● **SOURCE DATA**:
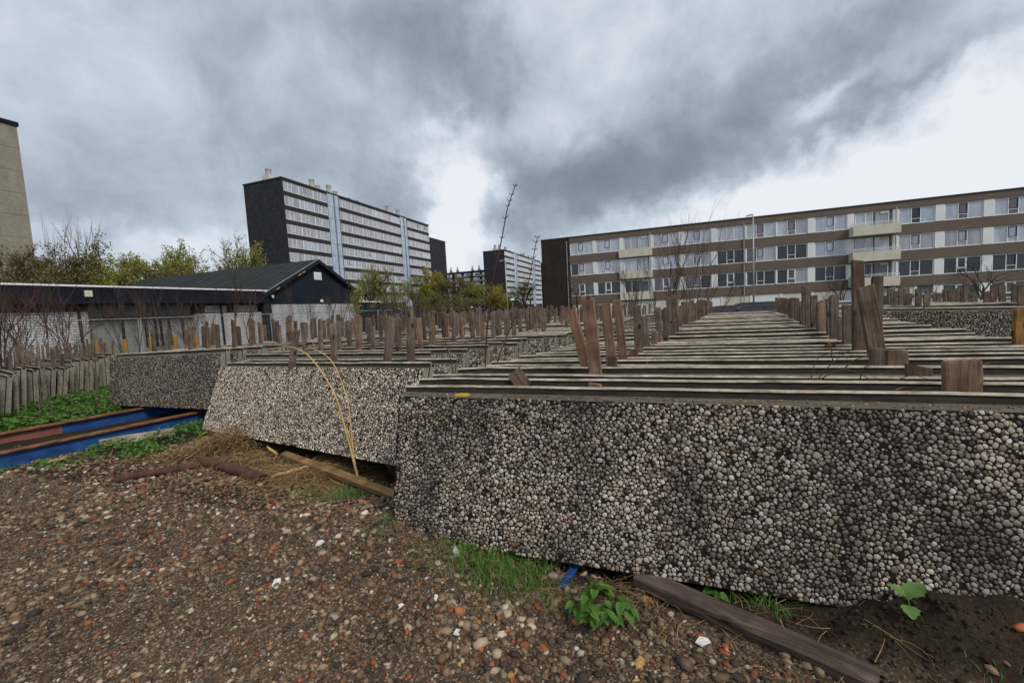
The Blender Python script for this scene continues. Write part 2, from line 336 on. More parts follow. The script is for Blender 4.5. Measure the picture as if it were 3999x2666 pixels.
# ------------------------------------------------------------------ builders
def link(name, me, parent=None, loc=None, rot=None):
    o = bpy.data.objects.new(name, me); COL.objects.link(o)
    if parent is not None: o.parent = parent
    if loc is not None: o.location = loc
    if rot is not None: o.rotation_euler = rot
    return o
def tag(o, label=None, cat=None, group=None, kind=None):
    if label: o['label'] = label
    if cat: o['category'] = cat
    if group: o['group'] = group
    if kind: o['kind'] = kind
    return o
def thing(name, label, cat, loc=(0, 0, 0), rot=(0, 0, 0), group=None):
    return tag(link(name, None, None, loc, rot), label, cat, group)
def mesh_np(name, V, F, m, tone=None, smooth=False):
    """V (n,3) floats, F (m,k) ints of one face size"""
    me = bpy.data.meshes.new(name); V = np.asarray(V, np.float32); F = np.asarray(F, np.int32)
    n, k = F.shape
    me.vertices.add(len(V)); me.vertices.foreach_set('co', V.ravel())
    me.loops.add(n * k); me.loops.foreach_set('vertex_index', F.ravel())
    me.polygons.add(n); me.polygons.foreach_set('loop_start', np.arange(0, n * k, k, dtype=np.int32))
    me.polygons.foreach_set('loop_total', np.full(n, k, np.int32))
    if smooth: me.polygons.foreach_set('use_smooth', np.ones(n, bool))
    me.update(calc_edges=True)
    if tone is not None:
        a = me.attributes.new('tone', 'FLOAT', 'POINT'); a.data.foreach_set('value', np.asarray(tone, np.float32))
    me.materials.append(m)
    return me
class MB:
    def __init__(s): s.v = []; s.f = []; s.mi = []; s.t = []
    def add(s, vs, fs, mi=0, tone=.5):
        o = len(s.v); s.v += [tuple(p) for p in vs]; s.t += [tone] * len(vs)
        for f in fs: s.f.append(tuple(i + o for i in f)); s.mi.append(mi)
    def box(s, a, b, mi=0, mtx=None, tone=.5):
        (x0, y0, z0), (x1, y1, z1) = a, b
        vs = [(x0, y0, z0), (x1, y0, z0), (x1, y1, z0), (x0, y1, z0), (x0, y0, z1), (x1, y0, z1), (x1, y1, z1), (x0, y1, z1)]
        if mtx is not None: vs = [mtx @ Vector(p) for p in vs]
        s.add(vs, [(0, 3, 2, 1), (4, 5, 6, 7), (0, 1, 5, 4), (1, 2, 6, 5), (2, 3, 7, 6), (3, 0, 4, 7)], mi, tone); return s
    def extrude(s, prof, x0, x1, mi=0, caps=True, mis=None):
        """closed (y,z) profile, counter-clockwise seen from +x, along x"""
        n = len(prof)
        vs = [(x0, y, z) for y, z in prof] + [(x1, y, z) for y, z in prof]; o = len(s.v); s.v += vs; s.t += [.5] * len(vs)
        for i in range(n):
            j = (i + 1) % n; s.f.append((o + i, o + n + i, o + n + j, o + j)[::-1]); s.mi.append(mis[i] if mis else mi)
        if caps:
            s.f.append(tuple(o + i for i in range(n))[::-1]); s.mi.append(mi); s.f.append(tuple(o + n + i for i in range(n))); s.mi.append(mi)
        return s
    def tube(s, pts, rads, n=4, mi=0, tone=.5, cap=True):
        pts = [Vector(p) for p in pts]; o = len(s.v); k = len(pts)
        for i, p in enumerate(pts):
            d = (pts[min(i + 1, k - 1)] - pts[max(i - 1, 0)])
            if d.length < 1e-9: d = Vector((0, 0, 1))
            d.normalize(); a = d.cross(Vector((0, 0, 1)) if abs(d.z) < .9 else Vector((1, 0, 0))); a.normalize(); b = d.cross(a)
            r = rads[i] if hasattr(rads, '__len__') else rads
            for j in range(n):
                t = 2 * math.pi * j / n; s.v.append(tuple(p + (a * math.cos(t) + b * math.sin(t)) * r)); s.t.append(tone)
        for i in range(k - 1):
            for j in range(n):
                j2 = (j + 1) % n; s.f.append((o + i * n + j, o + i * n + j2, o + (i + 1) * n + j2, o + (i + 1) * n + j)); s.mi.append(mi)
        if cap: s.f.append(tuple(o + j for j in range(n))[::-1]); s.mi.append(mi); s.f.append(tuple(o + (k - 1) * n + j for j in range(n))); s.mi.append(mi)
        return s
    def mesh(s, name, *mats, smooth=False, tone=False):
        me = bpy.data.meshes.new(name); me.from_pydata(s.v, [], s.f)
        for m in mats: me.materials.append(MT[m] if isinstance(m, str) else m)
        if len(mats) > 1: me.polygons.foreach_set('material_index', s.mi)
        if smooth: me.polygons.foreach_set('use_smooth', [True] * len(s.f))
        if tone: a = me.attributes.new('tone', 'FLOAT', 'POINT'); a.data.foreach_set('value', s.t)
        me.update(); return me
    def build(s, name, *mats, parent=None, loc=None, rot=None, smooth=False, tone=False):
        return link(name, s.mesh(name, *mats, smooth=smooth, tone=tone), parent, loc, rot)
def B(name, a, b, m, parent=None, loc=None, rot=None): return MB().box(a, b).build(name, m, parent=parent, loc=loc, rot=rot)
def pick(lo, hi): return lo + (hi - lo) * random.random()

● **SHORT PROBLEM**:
Output each line exactly; omit every picture.

● **FINISHED TASK**:
The Blender Python script for this scene continues. Write part 2, from line 336 on. More parts follow. The script is for Blender 4.5. Measure the picture as if it were 3999x2666 pixels.
# ------------------------------------------------------------------ builders
def link(name, me, parent=None, loc=None, rot=None):
    o = bpy.data.objects.new(name, me); COL.objects.link(o)
    if parent is not None: o.parent = parent
    if loc is not None: o.location = loc
    if rot is not None: o.rotation_euler = rot
    return o
def tag(o, label=None, cat=None, group=None, kind=None):
    if label: o['label'] = label
    if cat: o['category'] = cat
    if group: o['group'] = group
    if kind: o['kind'] = kind
    return o
def thing(name, label, cat, loc=(0, 0, 0), rot=(0, 0, 0), group=None):
    return tag(link(name, None, None, loc, rot), label, cat, group)
def mesh_np(name, V, F, m, tone=None, smooth=False):
    """V (n,3) floats, F (m,k) ints of one face size"""
    me = bpy.data.meshes.new(name); V = np.asarray(V, np.float32); F = np.asarray(F, np.int32)
    n, k = F.shape
    me.vertices.add(len(V)); me.vertices.foreach_set('co', V.ravel())
    me.loops.add(n * k); me.loops.foreach_set('vertex_index', F.ravel())
    me.polygons.add(n); me.polygons.foreach_set('loop_start', np.arange(0, n * k, k, dtype=np.int32))
    me.polygons.foreach_set('loop_total', np.full(n, k, np.int32))
    if smooth: me.polygons.foreach_set('use_smooth', np.ones(n, bool))
    me.update(calc_edges=True)
    if tone is not None:
        a = me.attributes.new('tone', 'FLOAT', 'POINT'); a.data.foreach_set('value', np.asarray(tone, np.float32))
    me.materials.append(m)
    return me
class MB:
    def __init__(s): s.v = []; s.f = []; s.mi = []; s.t = []
    def add(s, vs, fs, mi=0, tone=.5):
        o = len(s.v); s.v += [tuple(p) for p in vs]; s.t += [tone] * len(vs)
        for f in fs: s.f.append(tuple(i + o for i in f)); s.mi.append(mi)
    def box(s, a, b, mi=0, mtx=None, tone=.5):
        (x0, y0, z0), (x1, y1, z1) = a, b
        vs = [(x0, y0, z0), (x1, y0, z0), (x1, y1, z0), (x0, y1, z0), (x0, y0, z1), (x1, y0, z1), (x1, y1, z1), (x0, y1, z1)]
        if mtx is not None: vs = [mtx @ Vector(p) for p in vs]
        s.add(vs, [(0, 3, 2, 1), (4, 5, 6, 7), (0, 1, 5, 4), (1, 2, 6, 5), (2, 3, 7, 6), (3, 0, 4, 7)], mi, tone); return s
    def extrude(s, prof, x0, x1, mi=0, caps=True, mis=None):
        """closed (y,z) profile, counter-clockwise seen from +x, along x"""
        n = len(prof)
        vs = [(x0, y, z) for y, z in prof] + [(x1, y, z) for y, z in prof]; o = len(s.v); s.v += vs; s.t += [.5] * len(vs)
        for i in range(n):
            j = (i + 1) % n; s.f.append((o + i, o + n + i, o + n + j, o + j)[::-1]); s.mi.append(mis[i] if mis else mi)
        if caps:
            s.f.append(tuple(o + i for i in range(n))[::-1]); s.mi.append(mi); s.f.append(tuple(o + n + i for i in range(n))); s.mi.append(mi)
        return s
    def tube(s, pts, rads, n=4, mi=0, tone=.5, cap=True):
        pts = [Vector(p) for p in pts]; o = len(s.v); k = len(pts)
        for i, p in enumerate(pts):
            d = (pts[min(i + 1, k - 1)] - pts[max(i - 1, 0)])
            if d.length < 1e-9: d = Vector((0, 0, 1))
            d.normalize(); a = d.cross(Vector((0, 0, 1)) if abs(d.z) < .9 else Vector((1, 0, 0))); a.normalize(); b = d.cross(a)
            r = rads[i] if hasattr(rads, '__len__') else rads
            for j in range(n):
                t = 2 * math.pi * j / n; s.v.append(tuple(p + (a * math.cos(t) + b * math.sin(t)) * r)); s.t.append(tone)
        for i in range(k - 1):
            for j in range(n):
                j2 = (j + 1) % n; s.f.append((o + i * n + j, o + i * n + j2, o + (i + 1) * n + j2, o + (i + 1) * n + j)); s.mi.append(mi)
        if cap: s.f.append(tuple(o + j for j in range(n))[::-1]); s.mi.append(mi); s.f.append(tuple(o + (k - 1) * n + j for j in range(n))); s.mi.append(mi)
        return s
    def mesh(s, name, *mats, smooth=False, tone=False):
        me = bpy.data.meshes.new(name); me.from_pydata(s.v, [], s.f)
        for m in mats: me.materials.append(MT[m] if isinstance(m, str) else m)
        if len(mats) > 1: me.polygons.foreach_set('material_index', s.mi)
        if smooth: me.polygons.foreach_set('use_smooth', [True] * len(s.f))
        if tone: a = me.attributes.new('tone', 'FLOAT', 'POINT'); a.data.foreach_set('value', s.t)
        me.update(); return me
    def build(s, name, *mats, parent=None, loc=None, rot=None, smooth=False, tone=False):
        return link(name, s.mesh(name, *mats, smooth=smooth, tone=tone), parent, loc, rot)
def B(name, a, b, m, parent=None, loc=None, rot=None): return MB().box(a, b).build(name, m, parent=parent, loc=loc, rot=rot)
def pick(lo, hi): return lo + (hi - lo) * random.random()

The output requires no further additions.